Reproduce the data exactly and drop any pictures it holds.

### DATA EXCERPT
_ _ _ _

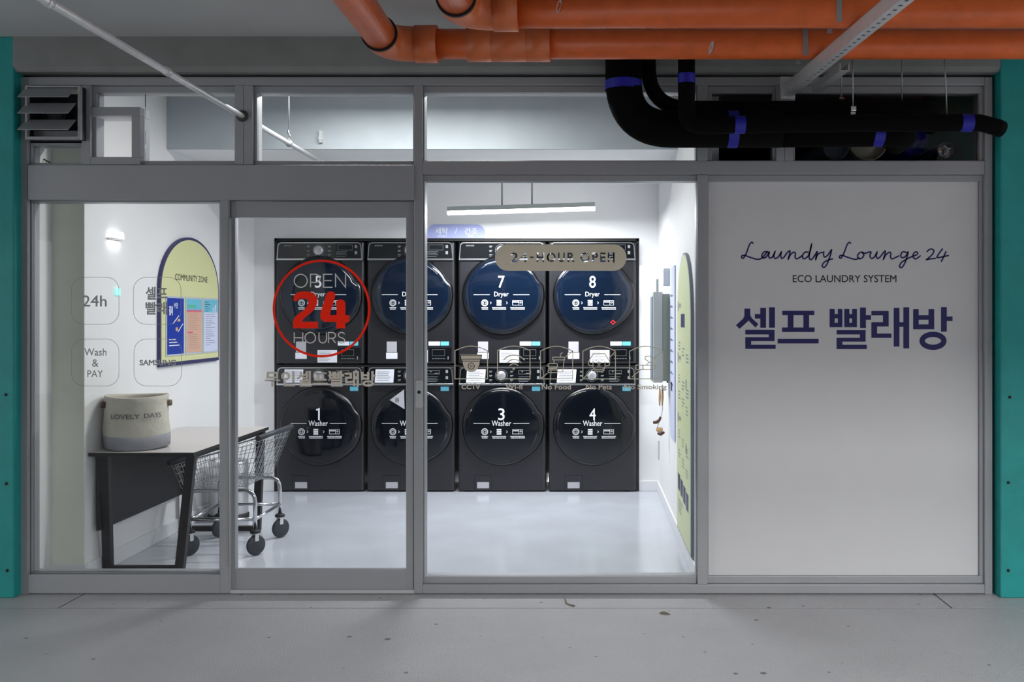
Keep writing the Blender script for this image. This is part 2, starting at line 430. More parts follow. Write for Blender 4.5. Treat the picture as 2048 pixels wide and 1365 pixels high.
def window(n, o, i, glass=True, yf=YF+.022, hole=None, m='alu', g_='glass'):
    """o: outer rect, i: clear opening (x0,x1,y0,y1 in px); inner stop frame + pane"""
    mb = MB()
    X0_, X1_ = U(o[0], 0, YF)[0], U(o[1], 0, YF)[0]; Z1_, Z0_ = U(0, o[2], YF)[2], U(0, o[3], YF)[2]
    x0, x1 = U(i[0], 0, yf)[0], U(i[1], 0, yf)[0]; z1, z0 = U(0, i[2], yf)[2], U(0, i[3], yf)[2]
    yb = YB-.01; e = .0008
    mb.box(X0_+e, X1_-e, yf, yb, z1, Z1_-e).box(X0_+e, X1_-e, yf, yb, Z0_+e, z0)
    mb.box(X0_+e, x0, yf, yb, z0, z1).box(x1, X1_-e, yf, yb, z0, z1)
    f = struct(mb.build('window_%d' % n, m, bevel=.002))
    if glass:
        gb = MB()
        if hole:
            hx, hz = hole
            gb.box(x0-.004, hx, YG, YG+.008, hz, z1+.004).box(hx, x1+.004, YG, YG+.008, z0-.004, z1+.004)
        else: gb.box(x0-.004, x1+.004, YG, YG+.008, z0-.004, z1+.004)
        gb.build('pane', g_, f)
    return f
window(1, (55, 163, 284, 330), (63, 162, 292, 326))
window(2, (181, 470, 170, 330), (193, 469, 185.5, 322), hole=(U(290, 0, YG)[0], U(0, 214, YG)[2]))
window(3, (505, 828, 170, 330), (514, 826, 185.5, 322))
window(4, (845, 1395, 170, 322), (849, 1392, 185, 321))
window(5, (1415, 1553, 170, 322), (1424, 1546, 186, 321))
window(6, (1586, 1970, 170, 322), (1590, 1959, 186, 321))
window(7, (55, 440, 400, 1150), (63.5, 438.5, 405, 1145), yf=YF+.028)
window(8, (845, 1395, 349, 1170), (849.5, 1393, 362, 1154))
w9 = window(9, (1415, 1970, 349, 1170), (1417.5, 1960, 363, 1153))
# square duct opening through the transom: frame + white sleeve
a0, a1 = 181.3, 288
sq = MB(); fbox(sq, 181.3, 280, 214, 231); fbox(sq, 263, 280, 231, 314); fbox(sq, 181.3, 280, 314, 329.7)
f_ = tag(sq.build('duct_opening_frame', 'alu', bevel=.002), 'small square grey frame of an open white sleeve beside the fan', 'vent frame')
sl = MB()
p, q = U(181.5, 231, YF+.02), U(263, 314, YF+.02)
sl.box(p[0]+.002, p[0]+.007, YF+.02, YF+.14, q[2], p[2]).box(p[0]+.002, q[0], YF+.02, YF+.14, p[2]-.006, p[2]-.001)
sl.build('sleeve', 'white', f_)['label'] = 'white inner sleeve'

# sliding door leaf
yd = 4.884
def dbox(mb, x0, x1, y0, y1, a=yd, b=yd+.04): return fbox(mb, x0, x1, y0, y1, a, b)
dm = MB(); dbox(dm, 462, 470.5, 403.5, 1179); dbox(dm, 812, 827.6, 403.5, 1179); dbox(dm, 470.5, 812, 403.5, 434.5); dbox(dm, 470.5, 812, 1140, 1179)
door = struct(dm.build('door_1', 'alu', bevel=.002))
gb = MB(); dbox(gb, 470, 812.5, 434, 1140.5, YG, YG+.008); gb.build('pane', 'glass', door)
h = MB(); h.prism([(x, z) for x, z in [(U(u, v, 4.855)[0], U(u, v, 4.855)[2]) for u, v in rrect(831.5, 761, 845.5, 816, 4)]][::-1], 'y', 4.846, 4.8595)
hd = tag(h.build('door_switch', 'alu_light', bevel=.001), 'light grey upright door switch plate on the post right of the door', 'switch')
MB().lathe([(0, -.001), (.009, -.001), (.009, .004)], 16, 'y', U(838, 785, 4.846)).build('button', 'blackink', hd)
MB().cyl(U(458.6, 440, 4.852), U(458.6, 1135, 4.852), .0042, 8).build('trim_20', 'alu_light').__setitem__('kind', 'structure')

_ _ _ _

### TASK SOLUTION
Keep writing the Blender script for this image. This is part 2, starting at line 430. More parts follow. Write for Blender 4.5. Treat the picture as 2048 pixels wide and 1365 pixels high.
def window(n, o, i, glass=True, yf=YF+.022, hole=None, m='alu', g_='glass'):
    """o: outer rect, i: clear opening (x0,x1,y0,y1 in px); inner stop frame + pane"""
    mb = MB()
    X0_, X1_ = U(o[0], 0, YF)[0], U(o[1], 0, YF)[0]; Z1_, Z0_ = U(0, o[2], YF)[2], U(0, o[3], YF)[2]
    x0, x1 = U(i[0], 0, yf)[0], U(i[1], 0, yf)[0]; z1, z0 = U(0, i[2], yf)[2], U(0, i[3], yf)[2]
    yb = YB-.01; e = .0008
    mb.box(X0_+e, X1_-e, yf, yb, z1, Z1_-e).box(X0_+e, X1_-e, yf, yb, Z0_+e, z0)
    mb.box(X0_+e, x0, yf, yb, z0, z1).box(x1, X1_-e, yf, yb, z0, z1)
    f = struct(mb.build('window_%d' % n, m, bevel=.002))
    if glass:
        gb = MB()
        if hole:
            hx, hz = hole
            gb.box(x0-.004, hx, YG, YG+.008, hz, z1+.004).box(hx, x1+.004, YG, YG+.008, z0-.004, z1+.004)
        else: gb.box(x0-.004, x1+.004, YG, YG+.008, z0-.004, z1+.004)
        gb.build('pane', g_, f)
    return f
window(1, (55, 163, 284, 330), (63, 162, 292, 326))
window(2, (181, 470, 170, 330), (193, 469, 185.5, 322), hole=(U(290, 0, YG)[0], U(0, 214, YG)[2]))
window(3, (505, 828, 170, 330), (514, 826, 185.5, 322))
window(4, (845, 1395, 170, 322), (849, 1392, 185, 321))
window(5, (1415, 1553, 170, 322), (1424, 1546, 186, 321))
window(6, (1586, 1970, 170, 322), (1590, 1959, 186, 321))
window(7, (55, 440, 400, 1150), (63.5, 438.5, 405, 1145), yf=YF+.028)
window(8, (845, 1395, 349, 1170), (849.5, 1393, 362, 1154))
w9 = window(9, (1415, 1970, 349, 1170), (1417.5, 1960, 363, 1153))
# square duct opening through the transom: frame + white sleeve
a0, a1 = 181.3, 288
sq = MB(); fbox(sq, 181.3, 280, 214, 231); fbox(sq, 263, 280, 231, 314); fbox(sq, 181.3, 280, 314, 329.7)
f_ = tag(sq.build('duct_opening_frame', 'alu', bevel=.002), 'small square grey frame of an open white sleeve beside the fan', 'vent frame')
sl = MB()
p, q = U(181.5, 231, YF+.02), U(263, 314, YF+.02)
sl.box(p[0]+.002, p[0]+.007, YF+.02, YF+.14, q[2], p[2]).box(p[0]+.002, q[0], YF+.02, YF+.14, p[2]-.006, p[2]-.001)
sl.build('sleeve', 'white', f_)['label'] = 'white inner sleeve'

# sliding door leaf
yd = 4.884
def dbox(mb, x0, x1, y0, y1, a=yd, b=yd+.04): return fbox(mb, x0, x1, y0, y1, a, b)
dm = MB(); dbox(dm, 462, 470.5, 403.5, 1179); dbox(dm, 812, 827.6, 403.5, 1179); dbox(dm, 470.5, 812, 403.5, 434.5); dbox(dm, 470.5, 812, 1140, 1179)
door = struct(dm.build('door_1', 'alu', bevel=.002))
gb = MB(); dbox(gb, 470, 812.5, 434, 1140.5, YG, YG+.008); gb.build('pane', 'glass', door)
h = MB(); h.prism([(x, z) for x, z in [(U(u, v, 4.855)[0], U(u, v, 4.855)[2]) for u, v in rrect(831.5, 761, 845.5, 816, 4)]][::-1], 'y', 4.846, 4.8595)
hd = tag(h.build('door_switch', 'alu_light', bevel=.001), 'light grey upright door switch plate on the post right of the door', 'switch')
MB().lathe([(0, -.001), (.009, -.001), (.009, .004)], 16, 'y', U(838, 785, 4.846)).build('button', 'blackink', hd)
MB().cyl(U(458.6, 440, 4.852), U(458.6, 1135, 4.852), .0042, 8).build('trim_20', 'alu_light').__setitem__('kind', 'structure')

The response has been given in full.